Anyway. We took it out of the car boot after J went to sleep on Christmas Eve and wrapped it (in bin liners and a bow – couldn’t figure out a more aesthetically pleasing way of wrapping something so huge). Then we waited for the morning and his reaction and…

He loved it. But – in the interests of total transparency – not half as much as the tacky, charity shop fireman sam doll that my mother gave him and which he opened directly before. And it did, slightly, drizzle on my sense of triumph that he opened the kitchen said a polite, “thanks” and then went straight back to playing with Sam.

But it’s a slow burner. He went back to it after lunch and made a delicious meal of “pasta with poo” for everyone (the perfect palate cleanser after a big Christmas feast). And I’m hoping it will outlive the Fireman Sam fad and be something that the baby will play with too, when she grows up.

So from us, he had the kitchen and the story CD. They cost us nothing and they felt like just the right amount. Of course, you can’t stop the grandparents. My mother entered into the spirit and stuck to charity shop finds. But he also got a very sweet brio train set and a playmobile farm from other relations and a whole load of Fireman Sam plastic.

It got me thinking about what we’ll do next Christmas and birthday, when the no-spend rule is over. I managed to source some great second-hand presents for other kids in our wider family this year and I’ll probably try and find good quality second hand stuff for my own kids next year too (unless I’m seized by the MAKING urge again, poor mites…)

If I buy new stuff, though, it’ll be classics. In the course of this year, J’s had a few shiny and new gifts from people who weren’t bound by my crazy no-spend ethos. And watching those things get battered and bashed over the course of the year, I’ve noticed a pattern. The toys that are branded with popular cartoon characters – the Fireman Sam fire station he got for his birthday, for instance, from a relative – have fallen apart and needed fiddly resticking over and over again. Plus, he can only play the set stories with them: there’s a fire, someone gets stuck on Pontypandy Mountain yadda yadda yadda.

But the brio train set is built to survive generations of train crashes and hurlings off the top bunk (I know, because we still have some of the bits that Tom and his siblings tried determinedly to destroy in the seventies). The Sylvanian Family camper van we borrowed from J’s older cousin earlier in the year could be sent on any number of different adventures.

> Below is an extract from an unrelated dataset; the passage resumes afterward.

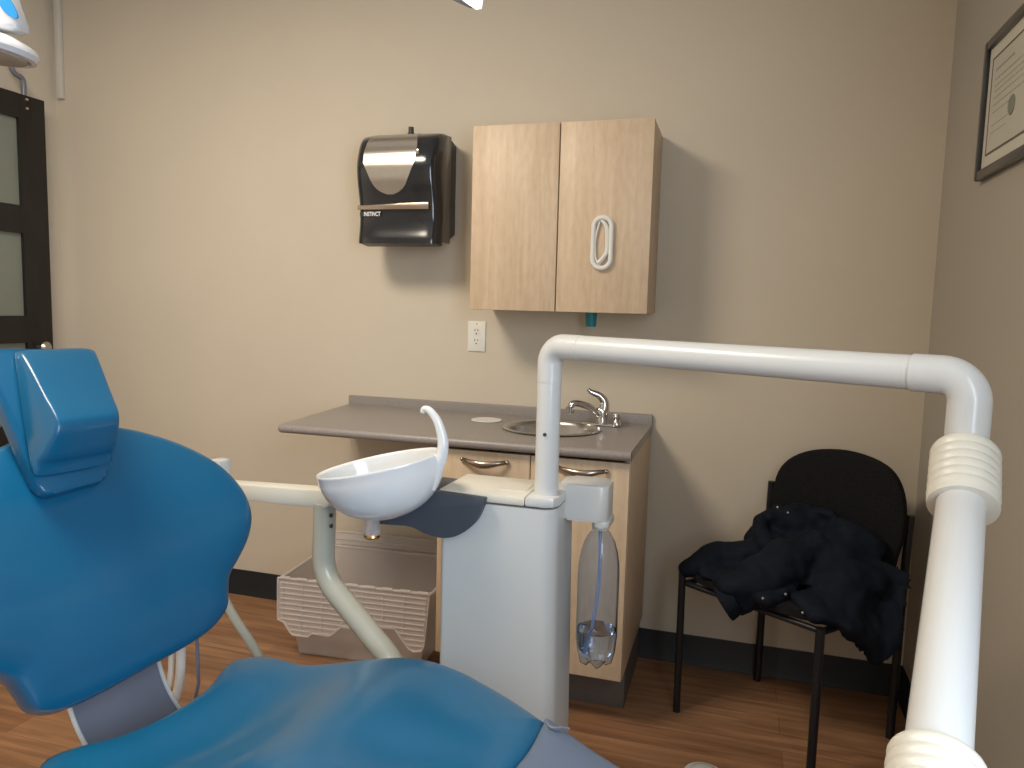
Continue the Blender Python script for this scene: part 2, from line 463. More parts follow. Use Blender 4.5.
add_prism(b, [(dX0+.015, -.209, zc-.008), (dX0+.015, -.209, zc+.008), (dX1-.03, -.212, zc+.016), (dX1-.03, -.212, zc-.010)], (0, -.010, 0), .003)
obj('trim_bar', b, M['bronze'], dp, label='shiny metal trim bar')
b = B(); add_lathe(b, [(0, 0), (.012, 0), (.014, .016), (.010, .024), (.010, .042), (0, .045)], (-1.805, -.085, 1.905), (0, 0, 1), 20)
obj('lock_knob', b, M['blackpl'], dp)
for x in (-1.716,):
    b = B(); add_box(b, x-.006, x+.006, fy(1.825)-.004, fy(1.825)+.012, 1.818, 1.838, .003); obj('clip', b, M['chrome'], dp)
fc = bpy.data.curves.new('brand_text', 'FONT'); fc.body = 'INSTINCT'; fc.size = .021; fc.extrude = .0006; fc.offset = .0006
to = bpy.data.objects.new('brand_text', fc); COL.objects.link(to)
dg = bpy.context.evaluated_depsgraph_get(); me = bpy.data.meshes.new_from_object(to.evaluated_get(dg)); bpy.data.objects.remove(to)
tb = B(); tb.from_mesh(me); bmesh.ops.transform(tb, matrix=Matrix.Translation((-1.932, -.2125, 1.607)) @ Euler((R(90), 0, 0)).to_matrix().to_4x4() @ Matrix.Diagonal((.72, 1, 1, 1)), verts=tb.verts)
obj('lettering', tb, M['text'], dp, smooth=False, label='small white lettering')
b = B(); add_box(b, -1.950, -1.939, -.2085, -.2055, 1.606, 1.622); obj('emblem', b, M['blackpl'], dp, smooth=False)

# ------------------------------------------------------------------ outlet
ol = thing('wall_outlet', 'white double wall outlet between the dispenser and the wall cabinet', 'outlet', (-1.558, 0, 1.174))
b = B(); add_box(b, -1.594, -1.522, -.006, -.0005, 1.116, 1.232, .0025); obj('cover_plate', b, M['outlet'], ol)
for zz in (1.193, 1.155):
    b = B(); add_lathe(b, [(0, 0), (.0165, 0), (.0165, .0015), (0, .002)], (-1.558, -.0058, zz), (0, -1, 0), 28, scale=(1, .88)); s = obj('socket', b, M['outlet'], ol)
    b = B()
    for dx in (-.006, .006): add_box(b, -1.558+dx-.0012, -1.558+dx+.0012, -.0085, -.0070, zz+.001, zz+.009)
    add_lathe(b, [(0, 0), (.0028, 0), (.0028, .0010), (0, .0012)], (-1.558, -.0073, zz-.008), (0, -1, 0), 12)
    obj('slot', b, M['slot'], s, smooth=False)
b = B(); add_lathe(b, [(0, 0), (.003, 0), (.002, .001), (0, .0012)], (-1.558, -.0058, 1.222), (0, -1, 0), 12); obj('screw', b, M['bronze'], ol)

# ------------------------------------------------------------------ worktop, sink, faucet
CT, CD, CXR, CXL = .880, -.563, -.876, -2.100
THK = .030
SX, SY, SR = -1.19, -.262, .158
wt = thing('worktop', 'grey laminate worktop with backsplash and round sink cut-out', 'countertop', (-1.48, -.28, CT-THK))
b = B()
# slab with round hole: outer rect ring -> inner circle
N = 64
outer = []; inner = []
for k in range(N):
    a = 2*math.pi*(k+.5)/N; dx, dy = math.cos(a), math.sin(a)
    inner.append((SX+dx*(SR-.006), SY+dy*(SR-.006)))
    t = min(((CXR-SX)/dx if dx > 0 else (-1.55-SX)/dx), ((-.018-SY)/dy if dy > 0 else (CD-SY)/dy))
    outer.append((SX+dx*t, SY+dy*t))
def ringslab(z0, z1):
    A = [[b.verts.new((x, y, z)) for x, y in L] for z in (z0, z1) for L in (outer, inner)]
    lo, li, uo, ui = A
    for k in range(N):
        j = (k+1) % N
        b.faces.new([lo[k], lo[j], li[j], li[k]]); b.faces.new([uo[k], uo[j], ui[j], ui[k]])
        b.faces.new([lo[k], lo[j], uo[j], uo[k]]); b.faces.new([li[k], li[j], ui[j], ui[k]])
ringslab(CT-THK, CT)
# corner fills so the slab is a true rectangle
def tri(p, q, r):
    lo = [b.verts.new((*v, CT-THK)) for v in (p, q, r)]; up = [b.verts.new((*v, CT)) for v in (p, q, r)]
    b.faces.new(lo); b.faces.new(up)
    for k in range(3): b.faces.new([lo[k], lo[(k+1) % 3], up[(k+1) % 3], up[k]])
for cx_, cy_ in ((CXR, -.018), (-1.55, -.018), (-1.55, CD), (CXR, CD)):
    best = sorted(range(N), key=lambda k: (outer[k][0]-cx_)**2+(outer[k][1]-cy_)**2)[:2]
    ks = sorted(best)
    tri(outer[ks[0]], outer[ks[1]], (cx_, cy_))
add_prism(b, [(-2.045, CD, CT-THK), (-1.55, CD, CT-THK), (-1.55, -.018, CT-THK), (CXL+.004, -.018, CT-THK)], (0, 0, THK))
obj('slab', b, M['counter'], wt, smooth=False)
b = B()   # rounded front nosing + left end
add_tube(b, [(-2.045, CD, CT-THK/2), (CXR, CD, CT-THK/2)], THK/2, 16)
add_tube(b, [(-2.045, CD, CT-THK/2), (CXL+.004, -.0185, CT-THK/2)], THK/2, 16)
add_ball(b, (-2.045, CD, CT-THK/2), THK/2, 8)
obj('edge', b, M['counter'], wt)
b = B(); add_box(b, CXL, CXR, -.018, -.0005, CT-THK, CT+.036, .004)
obj('backsplash', b, M['counter'], wt)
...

They’re better quality and better for the imagination. Better for the environment, better for my head space – frankly – because they’re better looking and less cluttering for our house-space. So next year, there may be a little spending, but there won’t be any more plastic trash. Fewer, well chosen, unbranded, good quality toys. Toys that can be shared by a boy and his little sister because they’re neither ‘sugar and spice and all things pinkified’ or ‘bright blue snips, snails and puppy dog tails’

Is that possible?! With the four year old boy he’ll be turning into in this brand new year?!